Mais recentemente, a prevenção e o combate à corrupção têm sofrido reveses entre nós. O exemplo mais notório consiste na revisão pelo Supremo Tribunal Federal da jurisprudência que autorizava a execução da condenação criminal em segunda instância. Mas os retrocessos não vieram só do Judiciário. O Congresso aprovou, por exemplo, uma nova lei de abuso de autoridade que tem efeitos intimidatórios contra a ação de policiais, promotores e juízes. Na linha do espírito do tempo, a Câmara dos Deputados aprovou, no último dia 16, alterações na Lei nº 8.429/1992, dita Lei de Improbidade Administrativa. A lei foi aprovada na esteira dos escândalos de corrupção do governo do ex-presidente Fernando Collor de Mello, como um remédio aos vícios da época. Mesmo sendo muito criticada deste então por parcela do mundo político, sobreviveu por mais de dezenove anos sem sofrer alterações.

Sob o argumento de que haveria abusos principalmente em processos contra prefeitos ou gestores do interior, a lei foi enfraquecida e, com ela, a prevenção e o combate à corrupção. Pode-se até argumentar que algumas mudanças eram pertinentes para evitar excessos – restringir a responsabilidade aos casos dos agentes que agiram com intenção não parece ser desarrazoado, mas outras medidas não aparentam encontrar justificativa razoável. Entre as quais, a fixação de prazos exíguos para investigações, sob pena de encerramento; a criação de um prazo inconstitucional de prescrição para o ressarcimento ao erário; o pagamento pelo Ministério Público de honorários de sucumbência em caso de improcedência; e a criação de uma prescrição retroativa para a ação de improbidade.

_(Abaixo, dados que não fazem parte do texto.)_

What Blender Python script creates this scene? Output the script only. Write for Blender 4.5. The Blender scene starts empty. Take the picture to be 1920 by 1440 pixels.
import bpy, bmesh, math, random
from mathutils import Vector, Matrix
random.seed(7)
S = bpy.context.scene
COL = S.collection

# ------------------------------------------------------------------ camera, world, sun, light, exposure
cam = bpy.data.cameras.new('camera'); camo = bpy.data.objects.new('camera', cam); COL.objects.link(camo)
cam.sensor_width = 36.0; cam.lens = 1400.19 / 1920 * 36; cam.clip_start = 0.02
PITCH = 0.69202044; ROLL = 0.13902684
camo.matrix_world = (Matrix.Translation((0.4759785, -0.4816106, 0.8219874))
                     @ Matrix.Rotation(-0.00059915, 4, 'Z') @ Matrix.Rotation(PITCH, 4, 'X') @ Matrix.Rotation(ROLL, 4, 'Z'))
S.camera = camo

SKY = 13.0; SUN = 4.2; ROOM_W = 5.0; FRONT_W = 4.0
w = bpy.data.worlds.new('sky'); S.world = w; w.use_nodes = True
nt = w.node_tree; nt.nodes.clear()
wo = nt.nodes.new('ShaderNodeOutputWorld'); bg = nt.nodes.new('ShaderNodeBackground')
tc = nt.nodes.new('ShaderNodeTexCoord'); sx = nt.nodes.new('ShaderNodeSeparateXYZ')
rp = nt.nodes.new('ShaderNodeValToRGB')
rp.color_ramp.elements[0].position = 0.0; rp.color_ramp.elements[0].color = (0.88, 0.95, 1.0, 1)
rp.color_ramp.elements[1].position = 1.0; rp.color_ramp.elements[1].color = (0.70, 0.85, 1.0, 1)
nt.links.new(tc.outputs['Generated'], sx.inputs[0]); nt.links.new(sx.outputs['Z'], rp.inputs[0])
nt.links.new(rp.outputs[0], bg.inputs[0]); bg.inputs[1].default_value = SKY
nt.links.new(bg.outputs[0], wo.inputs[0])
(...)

A rapidez da aprovação do projeto, sem que houvesse maior transparência sobre a redação final proposta, dificultou igualmente o debate da medida perante a sociedade e a opinião pública. Não encontrei disponível ao público, mesmo um dia depois da votação, a redação final do projeto de lei aprovado pela Câmara. Algumas pessoas bem-intencionadas, mas sem conhecimento dos detalhes, chegaram a louvar o novo texto como um avanço, por supostamente reduzir excessos. Não estão corretas, pois o conjunto geral não é positivo.

Há uma tendência internacional em prol da integridade e de políticas anticorrupção. Leis anticorrupção e antilavagem de dinheiro proliferam no mundo. A cooperação jurídica internacional contra a corrupção é crescente. Há aumento da submissão de casos de subornos em transações comerciais internacionais à jurisdição extraterritorial. O setor privado tem, coerentemente, adotado, cada vez mais, sistemas efetivos de compliance e políticas de integridade, parte deles inserido em medidas ESG. A tendência mundial é por mais integridade, maior prevenção e repressão à corrupção e não o contrário. Na última quarta-feira, a Câmara deu um passo em sentido contrário, o que não é bom.

Há tempo para o Senado corrigir os erros na alteração do texto. Além das consequências práticas ruins em se afrouxar os controles decorrentes da Lei de Improbidade, devem ser consideradas as mensagens e os sinais que o Congresso quer passar à população e ao mundo. Que tipo de país queremos ser? Mais ou menos tolerantes com o desvio e com a corrupção? Qual tipo de país mais atrai admiração externa ou investidores externos, os mais íntegros ou os menos? Enfim, são questões cujas respostas são óbvias. Se a obviedade será ou não compartilhada pelo Senado, saberemos adiante. Por ora, não são bons os sinais e as mensagens trazidas por mais esse afrouxamento dos mecanismos de controle e de prevenção à corrupção.